Under the Trademarks Act, 2004, it is the Registrar General’s Department which is responsible for the registration of trademarks not the Food and Drugs Authority. Therefore, the applicant cannot flag the FDA registration document around as a breakthrough in its quest for the acquisition of an exclusive right since it cannot be inferred by no stretch of imagination that the document has vested in it an exclusive right to the use of the Minazen trademark. Thus, there is no change in circumstance so far as the trademark is concerned. On this score, the order of the court cannot be varied. On the hardship consideration, the applicant’s assertion is at odds with the evidence on record. In the interest of substantial justice, the court allowed the applicant to market, distribute and sell the MINAZEN packaged spices which was already in stock. This order was made subject to the necessary approval by the Food and Drugs Authority as dictated by section 96 (supra).
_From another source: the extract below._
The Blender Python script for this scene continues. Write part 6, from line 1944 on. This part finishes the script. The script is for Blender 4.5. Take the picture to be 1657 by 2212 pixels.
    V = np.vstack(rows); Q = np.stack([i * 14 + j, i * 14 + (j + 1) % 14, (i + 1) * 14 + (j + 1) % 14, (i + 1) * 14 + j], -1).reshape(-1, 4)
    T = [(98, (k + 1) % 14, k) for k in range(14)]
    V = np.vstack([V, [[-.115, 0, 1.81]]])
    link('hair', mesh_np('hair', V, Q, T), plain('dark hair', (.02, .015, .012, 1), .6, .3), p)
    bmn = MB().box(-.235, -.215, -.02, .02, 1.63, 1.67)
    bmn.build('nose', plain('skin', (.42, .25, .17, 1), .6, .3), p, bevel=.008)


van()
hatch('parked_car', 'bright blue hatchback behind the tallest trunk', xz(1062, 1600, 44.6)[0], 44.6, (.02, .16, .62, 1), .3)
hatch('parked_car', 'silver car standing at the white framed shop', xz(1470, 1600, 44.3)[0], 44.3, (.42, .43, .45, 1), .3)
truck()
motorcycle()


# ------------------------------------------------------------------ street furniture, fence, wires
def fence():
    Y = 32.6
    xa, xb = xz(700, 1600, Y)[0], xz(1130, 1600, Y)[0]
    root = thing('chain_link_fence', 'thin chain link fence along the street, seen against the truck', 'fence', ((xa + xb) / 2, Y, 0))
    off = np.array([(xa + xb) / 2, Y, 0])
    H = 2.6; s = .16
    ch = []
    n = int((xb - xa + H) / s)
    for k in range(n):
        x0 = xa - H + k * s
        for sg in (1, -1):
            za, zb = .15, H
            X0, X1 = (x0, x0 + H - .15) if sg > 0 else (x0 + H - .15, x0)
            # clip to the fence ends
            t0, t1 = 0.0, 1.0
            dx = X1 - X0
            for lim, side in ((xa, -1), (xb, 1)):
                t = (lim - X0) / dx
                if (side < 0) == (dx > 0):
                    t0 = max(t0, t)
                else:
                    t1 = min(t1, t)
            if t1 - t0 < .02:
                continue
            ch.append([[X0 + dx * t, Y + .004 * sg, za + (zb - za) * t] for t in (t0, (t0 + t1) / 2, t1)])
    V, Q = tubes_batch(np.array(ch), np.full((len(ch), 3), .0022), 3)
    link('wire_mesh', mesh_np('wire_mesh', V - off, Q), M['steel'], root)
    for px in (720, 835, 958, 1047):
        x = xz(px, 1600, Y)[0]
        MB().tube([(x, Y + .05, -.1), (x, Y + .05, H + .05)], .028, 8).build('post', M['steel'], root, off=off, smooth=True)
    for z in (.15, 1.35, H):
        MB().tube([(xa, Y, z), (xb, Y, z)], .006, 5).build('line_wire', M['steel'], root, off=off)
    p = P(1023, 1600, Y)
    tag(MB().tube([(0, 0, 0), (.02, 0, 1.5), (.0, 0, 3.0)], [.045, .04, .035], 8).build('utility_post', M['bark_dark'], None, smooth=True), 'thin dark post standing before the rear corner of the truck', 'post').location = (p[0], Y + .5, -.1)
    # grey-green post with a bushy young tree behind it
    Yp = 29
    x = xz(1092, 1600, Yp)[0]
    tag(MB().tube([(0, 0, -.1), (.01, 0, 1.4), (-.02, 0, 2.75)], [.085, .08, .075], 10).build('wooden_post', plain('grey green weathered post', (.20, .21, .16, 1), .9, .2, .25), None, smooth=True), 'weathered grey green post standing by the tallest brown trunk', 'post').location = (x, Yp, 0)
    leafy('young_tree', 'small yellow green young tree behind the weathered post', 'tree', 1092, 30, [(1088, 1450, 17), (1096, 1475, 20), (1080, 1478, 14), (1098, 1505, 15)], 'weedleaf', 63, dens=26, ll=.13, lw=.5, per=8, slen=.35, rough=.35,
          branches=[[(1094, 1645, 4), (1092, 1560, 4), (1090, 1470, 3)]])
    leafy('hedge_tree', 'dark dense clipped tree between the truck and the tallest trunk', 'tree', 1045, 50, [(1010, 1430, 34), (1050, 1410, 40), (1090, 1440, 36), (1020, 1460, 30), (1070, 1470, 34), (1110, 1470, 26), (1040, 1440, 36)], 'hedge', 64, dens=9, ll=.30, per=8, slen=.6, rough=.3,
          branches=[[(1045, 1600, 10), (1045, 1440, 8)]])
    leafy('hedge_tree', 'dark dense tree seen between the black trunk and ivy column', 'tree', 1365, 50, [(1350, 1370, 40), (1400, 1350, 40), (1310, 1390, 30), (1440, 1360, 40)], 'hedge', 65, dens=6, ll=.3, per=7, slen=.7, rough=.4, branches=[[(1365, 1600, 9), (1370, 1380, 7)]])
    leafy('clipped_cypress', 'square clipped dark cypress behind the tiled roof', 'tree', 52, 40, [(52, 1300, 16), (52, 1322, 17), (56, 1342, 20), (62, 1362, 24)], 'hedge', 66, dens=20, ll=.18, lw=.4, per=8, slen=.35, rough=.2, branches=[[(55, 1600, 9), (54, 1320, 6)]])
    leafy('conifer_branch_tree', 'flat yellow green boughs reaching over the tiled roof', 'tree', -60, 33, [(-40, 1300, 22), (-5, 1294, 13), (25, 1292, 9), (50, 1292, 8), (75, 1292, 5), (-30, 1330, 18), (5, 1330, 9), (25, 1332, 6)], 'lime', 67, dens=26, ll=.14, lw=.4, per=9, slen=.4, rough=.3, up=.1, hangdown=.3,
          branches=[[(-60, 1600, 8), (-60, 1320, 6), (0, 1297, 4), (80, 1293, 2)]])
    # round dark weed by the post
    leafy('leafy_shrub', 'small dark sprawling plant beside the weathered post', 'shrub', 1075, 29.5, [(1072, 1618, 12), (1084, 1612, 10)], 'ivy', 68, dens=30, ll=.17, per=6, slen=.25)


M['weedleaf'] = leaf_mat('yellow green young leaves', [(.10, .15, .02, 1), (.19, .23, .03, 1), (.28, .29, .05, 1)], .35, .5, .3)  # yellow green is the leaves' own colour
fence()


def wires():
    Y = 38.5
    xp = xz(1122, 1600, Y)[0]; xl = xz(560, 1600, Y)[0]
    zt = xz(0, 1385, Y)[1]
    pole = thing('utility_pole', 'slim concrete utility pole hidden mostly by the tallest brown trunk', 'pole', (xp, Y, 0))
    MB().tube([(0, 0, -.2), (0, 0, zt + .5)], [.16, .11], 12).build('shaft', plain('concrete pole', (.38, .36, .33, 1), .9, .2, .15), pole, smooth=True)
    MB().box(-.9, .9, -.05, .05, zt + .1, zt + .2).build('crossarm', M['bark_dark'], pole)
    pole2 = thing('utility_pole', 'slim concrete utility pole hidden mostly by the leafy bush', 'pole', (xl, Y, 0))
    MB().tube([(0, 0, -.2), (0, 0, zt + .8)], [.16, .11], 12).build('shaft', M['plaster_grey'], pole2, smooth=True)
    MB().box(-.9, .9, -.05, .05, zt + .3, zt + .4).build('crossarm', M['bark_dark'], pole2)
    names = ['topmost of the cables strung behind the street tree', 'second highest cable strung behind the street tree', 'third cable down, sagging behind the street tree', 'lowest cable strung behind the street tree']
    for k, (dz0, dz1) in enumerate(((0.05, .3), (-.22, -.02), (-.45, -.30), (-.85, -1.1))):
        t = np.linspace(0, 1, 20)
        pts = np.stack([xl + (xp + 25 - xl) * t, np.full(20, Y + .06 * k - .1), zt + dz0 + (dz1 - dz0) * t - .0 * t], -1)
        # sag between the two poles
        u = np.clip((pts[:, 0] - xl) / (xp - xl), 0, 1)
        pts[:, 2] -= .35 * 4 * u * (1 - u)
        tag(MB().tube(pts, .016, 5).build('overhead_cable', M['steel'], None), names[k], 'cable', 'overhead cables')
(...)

What it means is that upon an approval by the FDA (which is a mandatory legal requirement), the applicant was and is still at liberty to market, distribute and sell the food product which were already in stock as at 26th October, 2017.


For me, there was no better way of insulating the applicant from financial loss than this consequential order. It is, therefore, unfair for the applicant to accuse the court of causing an immeasurable harm to its business over the past year. For the foregoing reasons, the application fails. The orders of the court dated 26th October, 2017 still stand. No order as to costs.